Exercise:
Please give back word for word the lines below, from the first one through the one with "S.camera = cam".

Material for this exercise:

--- begin ---

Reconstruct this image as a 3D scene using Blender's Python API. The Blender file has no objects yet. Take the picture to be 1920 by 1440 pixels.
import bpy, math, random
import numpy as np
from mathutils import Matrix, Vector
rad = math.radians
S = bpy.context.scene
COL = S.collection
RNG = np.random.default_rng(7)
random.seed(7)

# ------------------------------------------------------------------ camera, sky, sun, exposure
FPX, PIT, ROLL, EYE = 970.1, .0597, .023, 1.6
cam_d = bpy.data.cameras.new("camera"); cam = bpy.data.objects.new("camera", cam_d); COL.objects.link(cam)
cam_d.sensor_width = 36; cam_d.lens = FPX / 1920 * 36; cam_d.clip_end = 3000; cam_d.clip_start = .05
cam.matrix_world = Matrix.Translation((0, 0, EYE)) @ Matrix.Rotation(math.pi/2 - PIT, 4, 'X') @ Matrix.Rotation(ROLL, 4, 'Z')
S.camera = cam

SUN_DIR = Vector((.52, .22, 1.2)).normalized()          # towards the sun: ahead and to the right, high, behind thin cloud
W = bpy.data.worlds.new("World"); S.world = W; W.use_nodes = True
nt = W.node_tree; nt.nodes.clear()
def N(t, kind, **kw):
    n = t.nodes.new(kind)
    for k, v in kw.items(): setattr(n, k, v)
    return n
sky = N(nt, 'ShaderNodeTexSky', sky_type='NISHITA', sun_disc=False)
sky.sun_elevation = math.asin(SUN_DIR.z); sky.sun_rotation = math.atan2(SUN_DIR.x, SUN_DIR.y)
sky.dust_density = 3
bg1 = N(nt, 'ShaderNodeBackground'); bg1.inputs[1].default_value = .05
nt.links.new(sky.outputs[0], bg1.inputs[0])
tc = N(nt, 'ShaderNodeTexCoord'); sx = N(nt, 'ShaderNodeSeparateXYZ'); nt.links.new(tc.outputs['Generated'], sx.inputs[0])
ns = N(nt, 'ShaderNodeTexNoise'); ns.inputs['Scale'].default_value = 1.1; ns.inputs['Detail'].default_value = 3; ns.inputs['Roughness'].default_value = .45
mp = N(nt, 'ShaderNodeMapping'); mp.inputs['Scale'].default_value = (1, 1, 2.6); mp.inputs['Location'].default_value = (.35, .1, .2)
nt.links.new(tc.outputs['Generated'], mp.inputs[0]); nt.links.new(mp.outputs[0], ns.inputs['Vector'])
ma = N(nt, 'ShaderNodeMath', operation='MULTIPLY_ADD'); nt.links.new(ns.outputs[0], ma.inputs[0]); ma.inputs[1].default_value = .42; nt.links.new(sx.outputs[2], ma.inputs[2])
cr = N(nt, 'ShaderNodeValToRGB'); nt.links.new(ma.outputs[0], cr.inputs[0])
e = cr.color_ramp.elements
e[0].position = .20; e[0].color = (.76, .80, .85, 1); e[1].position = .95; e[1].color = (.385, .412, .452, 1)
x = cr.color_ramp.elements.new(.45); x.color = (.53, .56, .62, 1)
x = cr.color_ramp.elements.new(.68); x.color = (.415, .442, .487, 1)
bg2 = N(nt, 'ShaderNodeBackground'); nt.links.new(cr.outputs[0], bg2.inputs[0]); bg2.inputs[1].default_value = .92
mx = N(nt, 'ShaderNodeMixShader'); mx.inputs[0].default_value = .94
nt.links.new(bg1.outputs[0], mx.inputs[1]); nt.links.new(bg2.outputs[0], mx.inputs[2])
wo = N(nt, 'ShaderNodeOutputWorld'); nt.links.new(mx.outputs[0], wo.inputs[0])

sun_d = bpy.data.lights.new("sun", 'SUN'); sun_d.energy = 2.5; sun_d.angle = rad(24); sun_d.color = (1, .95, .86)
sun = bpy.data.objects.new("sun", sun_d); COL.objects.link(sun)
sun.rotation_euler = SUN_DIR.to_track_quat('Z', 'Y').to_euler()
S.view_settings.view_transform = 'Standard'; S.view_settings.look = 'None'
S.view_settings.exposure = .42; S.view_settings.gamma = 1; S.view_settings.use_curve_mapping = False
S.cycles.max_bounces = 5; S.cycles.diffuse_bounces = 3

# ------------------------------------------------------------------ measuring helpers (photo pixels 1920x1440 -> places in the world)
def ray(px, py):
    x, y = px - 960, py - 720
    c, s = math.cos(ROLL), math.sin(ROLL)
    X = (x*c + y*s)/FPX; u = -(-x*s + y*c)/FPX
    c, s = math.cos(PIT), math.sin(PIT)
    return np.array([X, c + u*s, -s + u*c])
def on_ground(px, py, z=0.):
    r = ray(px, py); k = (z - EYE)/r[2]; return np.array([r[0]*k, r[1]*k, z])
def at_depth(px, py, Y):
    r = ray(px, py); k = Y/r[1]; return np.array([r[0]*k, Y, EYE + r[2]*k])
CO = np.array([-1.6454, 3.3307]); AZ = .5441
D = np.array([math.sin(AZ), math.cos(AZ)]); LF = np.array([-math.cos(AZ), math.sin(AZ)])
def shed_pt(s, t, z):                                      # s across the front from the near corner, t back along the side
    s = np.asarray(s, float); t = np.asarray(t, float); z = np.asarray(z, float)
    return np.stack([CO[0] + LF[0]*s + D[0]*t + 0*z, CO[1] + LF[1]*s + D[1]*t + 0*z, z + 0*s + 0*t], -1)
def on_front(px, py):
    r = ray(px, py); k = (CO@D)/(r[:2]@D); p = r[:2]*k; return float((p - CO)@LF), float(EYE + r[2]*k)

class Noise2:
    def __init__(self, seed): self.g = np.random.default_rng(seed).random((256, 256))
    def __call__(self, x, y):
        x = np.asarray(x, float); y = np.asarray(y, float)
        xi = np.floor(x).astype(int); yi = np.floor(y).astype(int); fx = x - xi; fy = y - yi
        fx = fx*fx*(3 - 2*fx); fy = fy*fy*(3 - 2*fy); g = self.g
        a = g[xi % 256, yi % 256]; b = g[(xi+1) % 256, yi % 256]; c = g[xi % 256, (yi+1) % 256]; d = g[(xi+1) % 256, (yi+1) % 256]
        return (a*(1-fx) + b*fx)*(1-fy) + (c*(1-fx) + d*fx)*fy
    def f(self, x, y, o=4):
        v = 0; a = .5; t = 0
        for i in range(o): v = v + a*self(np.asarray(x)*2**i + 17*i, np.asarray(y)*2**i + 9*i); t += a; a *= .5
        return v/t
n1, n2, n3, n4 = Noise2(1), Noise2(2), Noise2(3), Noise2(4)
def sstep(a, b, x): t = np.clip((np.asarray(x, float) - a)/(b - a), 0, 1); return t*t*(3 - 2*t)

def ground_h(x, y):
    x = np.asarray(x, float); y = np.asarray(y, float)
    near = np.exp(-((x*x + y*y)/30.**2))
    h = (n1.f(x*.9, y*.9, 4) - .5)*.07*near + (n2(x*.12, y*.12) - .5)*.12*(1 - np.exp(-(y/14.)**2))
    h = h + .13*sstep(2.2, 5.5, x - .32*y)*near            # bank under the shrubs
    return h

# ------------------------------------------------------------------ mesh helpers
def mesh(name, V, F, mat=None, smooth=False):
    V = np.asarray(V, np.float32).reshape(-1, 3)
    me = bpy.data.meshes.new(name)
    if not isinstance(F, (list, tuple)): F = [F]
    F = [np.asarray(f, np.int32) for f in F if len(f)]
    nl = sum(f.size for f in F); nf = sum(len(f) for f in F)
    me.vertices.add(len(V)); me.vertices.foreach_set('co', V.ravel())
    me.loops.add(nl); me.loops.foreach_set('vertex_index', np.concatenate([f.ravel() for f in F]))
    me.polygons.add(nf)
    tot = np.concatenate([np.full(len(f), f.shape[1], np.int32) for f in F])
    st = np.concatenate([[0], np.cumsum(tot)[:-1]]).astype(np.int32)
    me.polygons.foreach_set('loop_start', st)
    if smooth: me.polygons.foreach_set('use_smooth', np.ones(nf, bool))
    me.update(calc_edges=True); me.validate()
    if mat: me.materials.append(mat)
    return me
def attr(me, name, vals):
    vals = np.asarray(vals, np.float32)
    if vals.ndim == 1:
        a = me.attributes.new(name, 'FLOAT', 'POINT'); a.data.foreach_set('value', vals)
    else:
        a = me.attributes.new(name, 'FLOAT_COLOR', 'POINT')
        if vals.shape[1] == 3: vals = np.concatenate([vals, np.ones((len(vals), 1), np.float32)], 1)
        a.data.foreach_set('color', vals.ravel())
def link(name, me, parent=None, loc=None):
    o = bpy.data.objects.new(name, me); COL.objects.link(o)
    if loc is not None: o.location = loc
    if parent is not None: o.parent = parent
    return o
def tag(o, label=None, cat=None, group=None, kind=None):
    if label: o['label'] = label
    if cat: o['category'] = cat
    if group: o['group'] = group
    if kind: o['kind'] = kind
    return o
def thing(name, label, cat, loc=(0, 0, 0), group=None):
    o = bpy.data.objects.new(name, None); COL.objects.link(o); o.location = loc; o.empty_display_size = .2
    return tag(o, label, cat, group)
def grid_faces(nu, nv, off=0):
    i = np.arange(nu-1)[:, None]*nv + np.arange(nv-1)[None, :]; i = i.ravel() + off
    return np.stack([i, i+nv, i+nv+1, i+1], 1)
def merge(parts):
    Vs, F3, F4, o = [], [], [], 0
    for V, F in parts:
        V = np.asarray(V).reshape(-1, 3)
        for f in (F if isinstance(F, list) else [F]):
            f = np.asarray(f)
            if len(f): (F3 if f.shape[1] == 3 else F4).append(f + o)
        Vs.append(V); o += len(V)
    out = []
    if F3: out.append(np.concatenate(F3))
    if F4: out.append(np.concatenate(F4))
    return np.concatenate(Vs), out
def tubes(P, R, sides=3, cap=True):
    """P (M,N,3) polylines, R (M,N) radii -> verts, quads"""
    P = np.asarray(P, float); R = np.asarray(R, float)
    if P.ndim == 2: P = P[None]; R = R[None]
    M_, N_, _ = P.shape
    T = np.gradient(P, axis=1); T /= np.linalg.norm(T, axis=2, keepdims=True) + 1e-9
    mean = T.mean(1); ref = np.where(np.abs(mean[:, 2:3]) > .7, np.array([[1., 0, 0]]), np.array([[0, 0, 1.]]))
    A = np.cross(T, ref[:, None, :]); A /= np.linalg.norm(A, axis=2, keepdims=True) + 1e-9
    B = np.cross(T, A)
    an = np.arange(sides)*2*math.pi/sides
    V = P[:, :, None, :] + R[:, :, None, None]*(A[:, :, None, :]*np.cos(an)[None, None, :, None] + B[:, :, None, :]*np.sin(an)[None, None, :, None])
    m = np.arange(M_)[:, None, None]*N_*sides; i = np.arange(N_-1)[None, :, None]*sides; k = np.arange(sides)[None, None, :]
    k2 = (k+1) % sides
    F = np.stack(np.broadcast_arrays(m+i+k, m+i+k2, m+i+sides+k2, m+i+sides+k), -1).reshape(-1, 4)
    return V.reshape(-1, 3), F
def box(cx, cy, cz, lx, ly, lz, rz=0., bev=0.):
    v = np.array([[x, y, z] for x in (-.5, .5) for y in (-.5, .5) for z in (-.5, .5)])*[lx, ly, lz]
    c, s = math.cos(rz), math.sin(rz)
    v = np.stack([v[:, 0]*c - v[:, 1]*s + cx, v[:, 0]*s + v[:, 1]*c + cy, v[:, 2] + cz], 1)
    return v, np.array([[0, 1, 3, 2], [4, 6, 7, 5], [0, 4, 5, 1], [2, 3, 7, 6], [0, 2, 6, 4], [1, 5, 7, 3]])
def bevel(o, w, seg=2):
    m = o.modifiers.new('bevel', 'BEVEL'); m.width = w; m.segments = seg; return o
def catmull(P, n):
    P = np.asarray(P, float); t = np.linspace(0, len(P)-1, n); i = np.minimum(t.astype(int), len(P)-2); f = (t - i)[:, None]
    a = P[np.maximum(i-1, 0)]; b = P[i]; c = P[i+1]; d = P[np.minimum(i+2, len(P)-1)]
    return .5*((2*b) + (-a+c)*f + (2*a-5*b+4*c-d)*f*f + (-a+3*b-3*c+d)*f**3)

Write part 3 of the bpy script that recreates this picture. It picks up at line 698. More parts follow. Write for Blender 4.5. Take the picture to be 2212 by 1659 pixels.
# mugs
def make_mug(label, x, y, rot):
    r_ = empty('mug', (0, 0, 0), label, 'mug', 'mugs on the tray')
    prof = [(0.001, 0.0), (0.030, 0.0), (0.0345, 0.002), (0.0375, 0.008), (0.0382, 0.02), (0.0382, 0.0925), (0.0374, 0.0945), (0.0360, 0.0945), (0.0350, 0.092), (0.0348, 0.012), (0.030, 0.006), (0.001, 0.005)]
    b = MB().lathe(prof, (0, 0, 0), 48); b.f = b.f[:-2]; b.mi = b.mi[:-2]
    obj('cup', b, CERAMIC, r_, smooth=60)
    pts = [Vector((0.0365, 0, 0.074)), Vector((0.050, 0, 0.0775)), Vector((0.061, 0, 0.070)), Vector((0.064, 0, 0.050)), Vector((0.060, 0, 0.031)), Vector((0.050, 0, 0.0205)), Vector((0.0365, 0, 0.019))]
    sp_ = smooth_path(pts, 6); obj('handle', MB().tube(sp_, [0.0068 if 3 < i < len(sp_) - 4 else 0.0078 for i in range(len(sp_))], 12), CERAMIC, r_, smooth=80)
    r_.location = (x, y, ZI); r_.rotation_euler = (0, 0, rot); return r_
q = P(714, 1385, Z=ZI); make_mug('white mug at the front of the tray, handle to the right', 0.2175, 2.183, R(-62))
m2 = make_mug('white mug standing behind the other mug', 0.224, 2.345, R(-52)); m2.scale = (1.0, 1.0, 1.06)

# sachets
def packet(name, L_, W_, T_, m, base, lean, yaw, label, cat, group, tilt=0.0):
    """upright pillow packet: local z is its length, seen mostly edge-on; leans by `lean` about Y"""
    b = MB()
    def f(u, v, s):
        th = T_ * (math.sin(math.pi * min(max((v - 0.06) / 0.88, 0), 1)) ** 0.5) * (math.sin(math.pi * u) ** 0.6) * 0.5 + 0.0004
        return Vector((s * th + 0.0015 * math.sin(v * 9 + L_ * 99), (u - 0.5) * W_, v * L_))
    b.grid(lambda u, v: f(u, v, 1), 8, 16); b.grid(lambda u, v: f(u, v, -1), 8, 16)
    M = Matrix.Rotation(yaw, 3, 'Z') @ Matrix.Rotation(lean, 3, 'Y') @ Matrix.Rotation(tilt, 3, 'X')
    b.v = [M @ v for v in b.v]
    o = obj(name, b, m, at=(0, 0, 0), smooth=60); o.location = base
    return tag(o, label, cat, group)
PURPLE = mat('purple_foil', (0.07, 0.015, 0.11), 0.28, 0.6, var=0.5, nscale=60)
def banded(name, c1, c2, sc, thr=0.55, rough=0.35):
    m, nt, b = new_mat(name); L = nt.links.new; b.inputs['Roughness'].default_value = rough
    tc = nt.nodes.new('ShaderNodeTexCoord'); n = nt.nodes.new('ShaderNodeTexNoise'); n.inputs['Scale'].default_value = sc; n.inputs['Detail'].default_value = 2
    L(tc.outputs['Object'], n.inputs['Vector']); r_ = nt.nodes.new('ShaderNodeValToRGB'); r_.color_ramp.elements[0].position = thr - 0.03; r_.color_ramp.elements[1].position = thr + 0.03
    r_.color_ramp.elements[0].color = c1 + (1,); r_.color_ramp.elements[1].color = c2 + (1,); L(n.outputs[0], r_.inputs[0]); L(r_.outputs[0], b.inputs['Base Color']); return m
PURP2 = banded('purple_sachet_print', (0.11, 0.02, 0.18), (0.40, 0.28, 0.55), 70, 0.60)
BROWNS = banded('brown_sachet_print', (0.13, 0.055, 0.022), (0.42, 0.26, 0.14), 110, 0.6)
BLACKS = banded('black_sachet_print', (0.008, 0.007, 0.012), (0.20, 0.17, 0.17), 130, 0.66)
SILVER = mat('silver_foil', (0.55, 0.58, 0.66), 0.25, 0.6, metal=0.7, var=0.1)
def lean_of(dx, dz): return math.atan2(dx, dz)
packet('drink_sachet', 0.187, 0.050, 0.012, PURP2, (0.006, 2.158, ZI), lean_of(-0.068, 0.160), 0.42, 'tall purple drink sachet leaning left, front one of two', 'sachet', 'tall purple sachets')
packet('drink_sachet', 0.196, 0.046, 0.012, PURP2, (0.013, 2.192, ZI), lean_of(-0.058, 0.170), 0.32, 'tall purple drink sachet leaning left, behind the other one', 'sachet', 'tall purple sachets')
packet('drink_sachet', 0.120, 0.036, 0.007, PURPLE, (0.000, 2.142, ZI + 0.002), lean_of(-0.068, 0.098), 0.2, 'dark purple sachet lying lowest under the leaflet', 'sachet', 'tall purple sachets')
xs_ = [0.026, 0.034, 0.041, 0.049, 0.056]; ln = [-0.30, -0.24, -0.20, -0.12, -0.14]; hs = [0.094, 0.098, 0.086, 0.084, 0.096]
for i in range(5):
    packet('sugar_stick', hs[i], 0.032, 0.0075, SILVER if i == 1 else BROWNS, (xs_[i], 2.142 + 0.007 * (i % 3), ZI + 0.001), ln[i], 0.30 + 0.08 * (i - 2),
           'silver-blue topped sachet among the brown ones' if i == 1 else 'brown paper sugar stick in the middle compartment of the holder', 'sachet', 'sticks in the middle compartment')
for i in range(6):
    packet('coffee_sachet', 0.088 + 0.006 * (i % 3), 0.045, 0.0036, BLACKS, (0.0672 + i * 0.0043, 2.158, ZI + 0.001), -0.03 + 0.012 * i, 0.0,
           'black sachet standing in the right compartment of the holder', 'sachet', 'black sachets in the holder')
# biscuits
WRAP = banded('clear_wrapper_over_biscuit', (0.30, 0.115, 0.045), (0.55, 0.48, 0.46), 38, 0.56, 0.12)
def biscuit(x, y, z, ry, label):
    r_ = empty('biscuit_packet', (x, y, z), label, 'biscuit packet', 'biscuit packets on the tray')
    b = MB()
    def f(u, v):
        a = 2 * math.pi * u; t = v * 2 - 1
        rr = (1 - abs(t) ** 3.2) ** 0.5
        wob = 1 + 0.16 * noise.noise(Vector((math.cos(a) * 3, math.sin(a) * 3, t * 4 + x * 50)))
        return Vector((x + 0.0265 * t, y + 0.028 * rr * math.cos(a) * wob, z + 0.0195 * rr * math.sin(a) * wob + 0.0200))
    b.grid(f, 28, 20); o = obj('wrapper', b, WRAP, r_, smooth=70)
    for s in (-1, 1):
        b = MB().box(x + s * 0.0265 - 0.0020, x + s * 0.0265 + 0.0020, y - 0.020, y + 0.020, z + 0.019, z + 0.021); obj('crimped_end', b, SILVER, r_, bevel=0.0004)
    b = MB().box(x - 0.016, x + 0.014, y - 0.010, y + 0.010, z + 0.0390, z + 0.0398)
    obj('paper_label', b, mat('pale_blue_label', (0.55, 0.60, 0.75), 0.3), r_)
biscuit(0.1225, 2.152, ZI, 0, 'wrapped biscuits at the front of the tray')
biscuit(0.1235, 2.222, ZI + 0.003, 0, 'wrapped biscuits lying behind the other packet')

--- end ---

Exercise solution:
Reconstruct this image as a 3D scene using Blender's Python API. The Blender file has no objects yet. Take the picture to be 1920 by 1440 pixels.
import bpy, math, random
import numpy as np
from mathutils import Matrix, Vector
rad = math.radians
S = bpy.context.scene
COL = S.collection
RNG = np.random.default_rng(7)
random.seed(7)

# ------------------------------------------------------------------ camera, sky, sun, exposure
FPX, PIT, ROLL, EYE = 970.1, .0597, .023, 1.6
cam_d = bpy.data.cameras.new("camera"); cam = bpy.data.objects.new("camera", cam_d); COL.objects.link(cam)
cam_d.sensor_width = 36; cam_d.lens = FPX / 1920 * 36; cam_d.clip_end = 3000; cam_d.clip_start = .05
cam.matrix_world = Matrix.Translation((0, 0, EYE)) @ Matrix.Rotation(math.pi/2 - PIT, 4, 'X') @ Matrix.Rotation(ROLL, 4, 'Z')
S.camera = cam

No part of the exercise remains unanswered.